2. Posted by Tim Prust on Sunday 27th September 2009 16:46
My e-wife had me on a discover card as an authorized borrower. Which should have been removed 30 days after the divorce. Which she stopped paying on 1 year later. Which was reported to my credit report. Now what do I do? Thanks Tim
3. Posted by Bill on Sunday 27th September 2009 22:14
The Visa account is subject to the "stay" ordered by the bankruptcy court. It is not surprising that your bank is not sending you statements or otherwise communicating with you with the stay in place. I suggest you speak to your divorce attorney about this matter. My guess -- note that word choice -- is that your attorney will recommend you to cease making payments until your ex-spouse's bankruptcy case is finalized and the Visa account in question is discharged (or not). If you are a co-signer (and not just an authorized user) of the Visa account, you are liable for any amount not discharged in a Chapter 13 bankruptcy.
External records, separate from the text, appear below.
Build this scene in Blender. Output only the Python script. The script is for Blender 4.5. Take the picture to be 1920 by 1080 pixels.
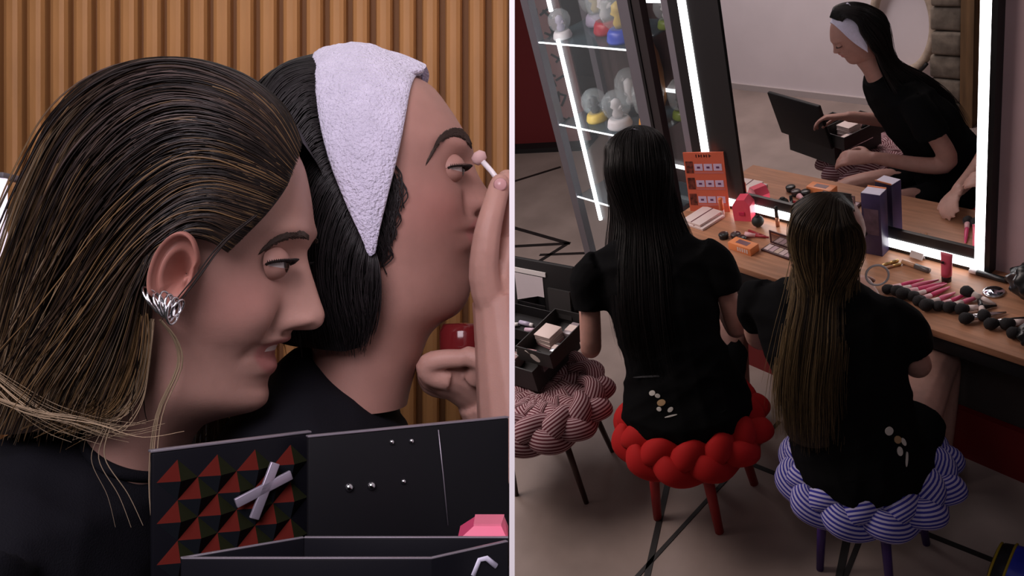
import bpy, bmesh, math, random
import numpy as np
from mathutils import Vector, Matrix, Euler
random.seed(7); RNG = np.random.default_rng(7)
sc = bpy.context.scene
for o in list(bpy.data.objects): bpy.data.objects.remove(o)

# ------------------------------------------------------------------ camera
CAM_POS = Vector((0, 0, 2.6))
CAM_ROT = Matrix(((0.58848787, -0.27723254, 0.7594894),
                  (0.76560129, 0.49302422, -0.41325753),
                  (-0.25987823, 0.8246631, 0.50238837)))
cd = bpy.data.cameras.new('camera'); cam = bpy.data.objects.new('camera', cd)
sc.collection.objects.link(cam); sc.camera = cam
cam.matrix_world = Matrix.Translation(CAM_POS) @ CAM_ROT.to_4x4()
cd.sensor_width = 36; cd.lens = 36 * 1562 / 1920; cd.clip_start = 0.02
# frame of the close-up bay (x right, y away, z up), tilted against the room like the camera head
BAY = Matrix.Translation(CAM_POS) @ (CAM_ROT @ Matrix(((1, 0, 0), (0, 0, 1), (0, -1, 0)))).to_4x4()

# ------------------------------------------------------------------ light
sc.view_settings.view_transform = 'Standard'; sc.view_settings.look = 'None'
sc.view_settings.gamma = 1; sc.view_settings.exposure = 0.0
sc.view_settings.use_curve_mapping = False
w = bpy.data.worlds.new('world'); sc.world = w; w.use_nodes = True
w.node_tree.nodes['Background'].inputs[0].default_value = (1.0, 0.9, 0.92, 1)
w.node_tree.nodes['Background'].inputs[1].default_value = 0.035
def area(name, size, power, col, mat, sizey=None, spread=None):
    l = bpy.data.lights.new(name, 'AREA'); l.energy = power; l.color = col
    l.shape = 'RECTANGLE'; l.size = size; l.size_y = sizey or size
    if spread: l.spread = spread
    o = bpy.data.objects.new(name, l); sc.collection.objects.link(o); o.matrix_world = mat
    return o
def aim(p, t):
    p = Vector(p); q = (Vector(t) - p).to_track_quat('-Z', 'Y')
    return Matrix.Translation(p) @ q.to_matrix().to_4x4()
# studio softbox over the room, plus fill added to brighten the back wall
area('room_softbox', 1.4, 50, (1.0, 0.85, 0.80), aim((-3.5, 0.55, 3.0), (-2.7, 1.2, 0)))
area('back_wall_fill', 1.0, 33, (1.0, 0.92, 0.95), aim((-4.3, 1.7, 2.9), (-3.7, -0.1, 0.4)))
# softboxes of the close-up bay
area('bay_softbox', 0.5, 7.6, (1.0, 0.88, 0.97), BAY @ aim((-0.22, -0.25, 0.45), (-0.28, 0.62, 0.0)))
area('bay_wall_light', 0.8, 2.7, (1.0, 0.93, 0.88), BAY @ aim((-0.35, 0.75, 0.75), (-0.32, 1.2, 0.1)), 0.2)

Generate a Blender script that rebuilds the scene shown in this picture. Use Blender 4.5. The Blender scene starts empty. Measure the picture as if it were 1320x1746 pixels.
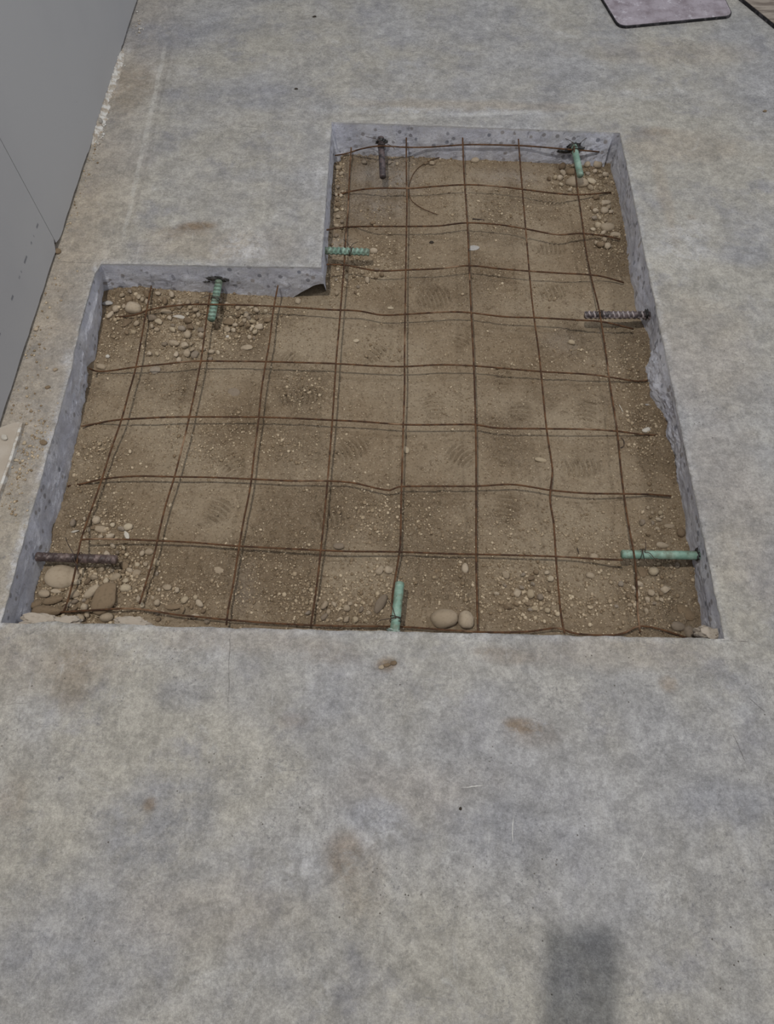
import bpy, bmesh, math, random
import numpy as np
from mathutils import Vector, Matrix, noise as mnoise
rnd = random.Random(7)
RS = np.random.RandomState(11)
C = bpy.context.scene.collection
sc = bpy.context.scene

# ---------------------------------------------------------------- camera
F_PX, PITCH, ROLL, CAM_H = 1154.0, math.radians(63.5), math.radians(1.0), 1.29
fwv = Vector((0, math.cos(PITCH), -math.sin(PITCH)))
up0 = Vector((0, math.sin(PITCH), math.cos(PITCH)))
rt0 = Vector((1, 0, 0))
RV = rt0 * math.cos(ROLL) + up0 * math.sin(ROLL)
UV = -rt0 * math.sin(ROLL) + up0 * math.cos(ROLL)
cd = bpy.data.cameras.new('camera')
cam = bpy.data.objects.new('camera', cd)
C.objects.link(cam)
cd.sensor_fit = 'VERTICAL'
cd.sensor_height = 24.0
cd.lens = 24.0 * F_PX / 1746.0
cd.clip_start = 0.02
m = Matrix((RV, UV, -fwv)).transposed().to_4x4()
m.translation = (0, 0, CAM_H)
cam.matrix_world = m
sc.camera = cam

# ---------------------------------------------------------------- light
sc.view_settings.view_transform = 'Standard'
sc.view_settings.look = 'None'
sc.view_settings.gamma = 1
sc.view_settings.exposure = 0.38
w = bpy.data.worlds.new('room_ambient'); sc.world = w
w.use_nodes = True
bg = w.node_tree.nodes['Background']
bg.inputs[0].default_value = (0.95, 0.97, 1.0, 1)
bg.inputs[1].default_value = 0.29

def area_light(name, loc, size, power, color, target=None, size_y=None):
    ld = bpy.data.lights.new(name, 'AREA')
    ld.energy = power; ld.color = color
    ld.shape = 'RECTANGLE'; ld.size = size; ld.size_y = size_y or size
    o = bpy.data.objects.new(name, ld); C.objects.link(o)
    o.location = loc
    if target is not None:
        o.rotation_euler = (Vector(target) - Vector(loc)).to_track_quat('-Z', 'Y').to_euler()
    return o
area_light('ceiling_lamp', (-0.665, 0.24, 3.7), 0.06, 57, (1.0, 0.965, 0.90))
area_light('fill_light_right', (2.4, 1.3, 3.0), 0.5, 22, (0.95, 0.97, 1.0), target=(-0.8, 1.0, 0.3))  # added fill, no known fixture: brightens the left wall and left pit faces
area_light('fill_light_far', (0.6, 3.9, 3.7), 0.4, 14, (0.86, 0.92, 1.0))  # added fill from the far side to lift the dim pit walls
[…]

4. Posted by Bill on Sunday 27th September 2009 22:27
Tim, I think you have a bigger problem than a derogatory entry on your credit report. You may be liable for the balance on the Discover card if your ex-spouse has defaulted. I suggest you consult with your divorce attorney to learn your rights in your state if that's what happened here. If not and the account is now current, then I suggest you dispute the listing. See the dispute listing sample letter at the Bills.com Debt Do-it-yourself center.
5. Posted by John on Saturday 7th November 2009 13:17
Along the same lines, my wife has a credit card that I do not have access to use. She uses it to make purchases for herself and the family. We live in a community property state. Since I am equally responsible for the bill, do I have a legal right to the statements? I've talked to the credit card company and they refuse to give me any information since I am not an authorized user. This account showed up on my credit report with a balance of 25K hence my concern.
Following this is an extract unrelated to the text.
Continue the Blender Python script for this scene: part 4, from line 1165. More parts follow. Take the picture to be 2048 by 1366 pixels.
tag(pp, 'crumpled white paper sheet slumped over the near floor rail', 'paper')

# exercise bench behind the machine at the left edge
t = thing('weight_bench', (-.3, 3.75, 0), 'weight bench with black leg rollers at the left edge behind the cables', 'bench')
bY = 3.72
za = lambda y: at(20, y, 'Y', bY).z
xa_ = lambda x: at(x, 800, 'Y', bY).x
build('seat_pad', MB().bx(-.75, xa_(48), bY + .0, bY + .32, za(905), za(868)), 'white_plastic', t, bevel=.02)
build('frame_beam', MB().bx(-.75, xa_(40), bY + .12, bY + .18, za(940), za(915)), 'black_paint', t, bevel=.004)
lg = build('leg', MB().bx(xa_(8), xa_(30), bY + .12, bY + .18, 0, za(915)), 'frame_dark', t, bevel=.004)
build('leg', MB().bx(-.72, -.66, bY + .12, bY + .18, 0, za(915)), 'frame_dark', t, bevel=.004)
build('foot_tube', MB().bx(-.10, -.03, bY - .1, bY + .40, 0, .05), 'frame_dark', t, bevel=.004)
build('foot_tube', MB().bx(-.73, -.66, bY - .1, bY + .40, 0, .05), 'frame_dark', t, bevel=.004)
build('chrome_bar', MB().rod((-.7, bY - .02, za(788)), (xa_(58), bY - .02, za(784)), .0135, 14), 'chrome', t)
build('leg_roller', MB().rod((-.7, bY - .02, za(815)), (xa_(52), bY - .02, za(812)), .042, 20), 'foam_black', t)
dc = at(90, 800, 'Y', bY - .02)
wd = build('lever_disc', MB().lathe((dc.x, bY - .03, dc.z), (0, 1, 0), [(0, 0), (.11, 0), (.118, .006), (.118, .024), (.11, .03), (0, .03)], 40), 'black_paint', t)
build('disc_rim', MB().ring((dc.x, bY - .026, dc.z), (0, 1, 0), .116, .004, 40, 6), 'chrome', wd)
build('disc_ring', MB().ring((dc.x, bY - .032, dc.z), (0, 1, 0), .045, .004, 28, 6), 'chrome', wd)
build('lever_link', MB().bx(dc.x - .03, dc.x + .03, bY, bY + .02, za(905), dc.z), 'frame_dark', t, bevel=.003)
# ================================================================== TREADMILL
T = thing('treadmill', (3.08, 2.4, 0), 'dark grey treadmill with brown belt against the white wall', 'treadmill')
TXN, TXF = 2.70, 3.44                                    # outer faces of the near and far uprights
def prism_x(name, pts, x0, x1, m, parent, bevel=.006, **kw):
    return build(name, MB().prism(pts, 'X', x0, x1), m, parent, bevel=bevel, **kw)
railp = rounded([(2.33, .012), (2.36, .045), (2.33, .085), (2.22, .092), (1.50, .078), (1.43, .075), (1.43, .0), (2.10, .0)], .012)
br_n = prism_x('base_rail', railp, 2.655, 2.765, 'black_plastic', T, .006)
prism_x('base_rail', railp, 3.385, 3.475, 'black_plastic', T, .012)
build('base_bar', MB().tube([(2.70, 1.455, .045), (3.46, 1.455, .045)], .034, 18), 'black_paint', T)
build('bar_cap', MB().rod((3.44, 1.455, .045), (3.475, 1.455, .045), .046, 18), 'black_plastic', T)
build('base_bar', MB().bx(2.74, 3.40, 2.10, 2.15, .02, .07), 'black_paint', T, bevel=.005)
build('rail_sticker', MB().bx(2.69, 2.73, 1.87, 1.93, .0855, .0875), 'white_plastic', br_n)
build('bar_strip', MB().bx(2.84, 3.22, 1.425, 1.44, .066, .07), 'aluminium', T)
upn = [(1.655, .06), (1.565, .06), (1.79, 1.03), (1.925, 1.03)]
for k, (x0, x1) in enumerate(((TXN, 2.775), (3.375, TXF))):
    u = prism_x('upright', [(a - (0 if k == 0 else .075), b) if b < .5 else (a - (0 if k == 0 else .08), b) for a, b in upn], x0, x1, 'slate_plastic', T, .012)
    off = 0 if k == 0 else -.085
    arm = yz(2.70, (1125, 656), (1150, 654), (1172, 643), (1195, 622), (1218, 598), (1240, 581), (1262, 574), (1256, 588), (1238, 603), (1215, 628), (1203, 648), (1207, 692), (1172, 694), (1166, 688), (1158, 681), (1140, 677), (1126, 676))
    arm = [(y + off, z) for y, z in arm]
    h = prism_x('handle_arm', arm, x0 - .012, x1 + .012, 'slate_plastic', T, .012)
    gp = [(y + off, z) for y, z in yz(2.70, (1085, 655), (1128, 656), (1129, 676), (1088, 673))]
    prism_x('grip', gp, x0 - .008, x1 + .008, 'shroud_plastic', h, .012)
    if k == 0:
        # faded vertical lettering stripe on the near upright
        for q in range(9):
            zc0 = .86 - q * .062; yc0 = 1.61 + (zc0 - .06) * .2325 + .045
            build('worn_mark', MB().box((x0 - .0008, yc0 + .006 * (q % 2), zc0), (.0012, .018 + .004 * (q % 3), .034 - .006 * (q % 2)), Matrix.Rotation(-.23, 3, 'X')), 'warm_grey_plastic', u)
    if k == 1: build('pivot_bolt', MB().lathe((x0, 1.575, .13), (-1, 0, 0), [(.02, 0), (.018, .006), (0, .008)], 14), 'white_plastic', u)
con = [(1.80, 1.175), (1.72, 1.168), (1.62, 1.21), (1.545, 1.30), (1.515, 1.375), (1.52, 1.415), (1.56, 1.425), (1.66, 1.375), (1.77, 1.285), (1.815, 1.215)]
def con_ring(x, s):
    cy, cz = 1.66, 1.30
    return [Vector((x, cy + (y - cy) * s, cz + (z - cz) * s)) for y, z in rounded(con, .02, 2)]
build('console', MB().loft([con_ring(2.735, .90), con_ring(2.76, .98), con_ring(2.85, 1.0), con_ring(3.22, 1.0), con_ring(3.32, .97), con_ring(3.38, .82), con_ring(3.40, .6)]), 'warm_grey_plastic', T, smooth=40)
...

6. Posted by Bill on Monday 9th November 2009 12:08
This question stumps me. You say you are neither a co-signer or authorized user, but this account appears on your credit report. This is a long-shot, but you mentioned you reside in a community property state. Which one?
Update: The reader followed up with this clarification: The reader was a an authorized user of the account in the past, but had since been removed. In light of this additional fact, it is clear that the credit bureau is uninformed of your new status. Send the credit bureaus reporting this erroneous information a "dispute listing" letter, a sample of which you can find at the Bills.com self-help center.